内田康夫夫人であり、作家・エッセイストでもある早坂真紀の随想を不定期でお届け致します。
語彙
2021.10.31 Sun
『内田康夫』が逝って、もう3年半が過ぎた。
初めの2年近く私は喪失感でただボケーッと過ごしていたが、それ以降は夫が遺してくれた著作を、ひたすら読み返していた。
それまでもこの作家の語彙の豊富さに舌を巻いていたが、その言葉の意味を前後の文章で理解しただけで、目で追った後はもう記憶から消えていた。
しかしいま読み返している作品のあちこちに散らばっている漢字や熟語に、なぜあの時に調べなかったのかと、自分のいい加減さが情けなくなっている。
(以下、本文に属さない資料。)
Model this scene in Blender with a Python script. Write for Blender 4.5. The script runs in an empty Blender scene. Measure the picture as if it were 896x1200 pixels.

それに、女性には敬遠されがちな社会問題をミステリー仕立てにして、分かりやすく教え、それも一方に偏らずに、こんな考え方もあるけどこんなもあるのだと、浅見光彦を通して私に教えてくれたような気がする。
いま私は『不知火海』(新潮社文庫)を読み返している。
この親本は講談社から出された。その時も読んだはずなのに、今また新しい語彙に気が付いて頭がガーン!
他のページにもあったけれど読み飛ばしていた。これではいけない……と気が付いてべッドから抜け出し(私の読書タイムは、就寝前のベッドの中)、電子辞書で調べることにした。
例えばP141の「方途」=進むべき道……だそうだ。
P157の「使嗾」=指図してそそのかすこと……だそうで、あくまでも私だけかもしれないけれど、よくもこんな言葉を知っているなと感心しきりだ。
因みに「しそう」とよむ漢字は28種類もあった。びっくり!って、自分の無知をバラすようで恥ずかしいけど「聞くは一時の恥云々」というから。
もっとも官僚が書いた原稿の「云々」を「でんでん」と読んだ総理大臣が、どこかの國にいたっけ。それからすると「使嗾」の意味が分からなかったくらい、まだカワイイ」かも?
辞書で調べてベッドに入っても眠れなくて、ふと気が付いたら4時半になっていた。バカみたいだけど、明日になって「あれっ? 何を調べようとしていたんだっけ?」になるより、まアいいや。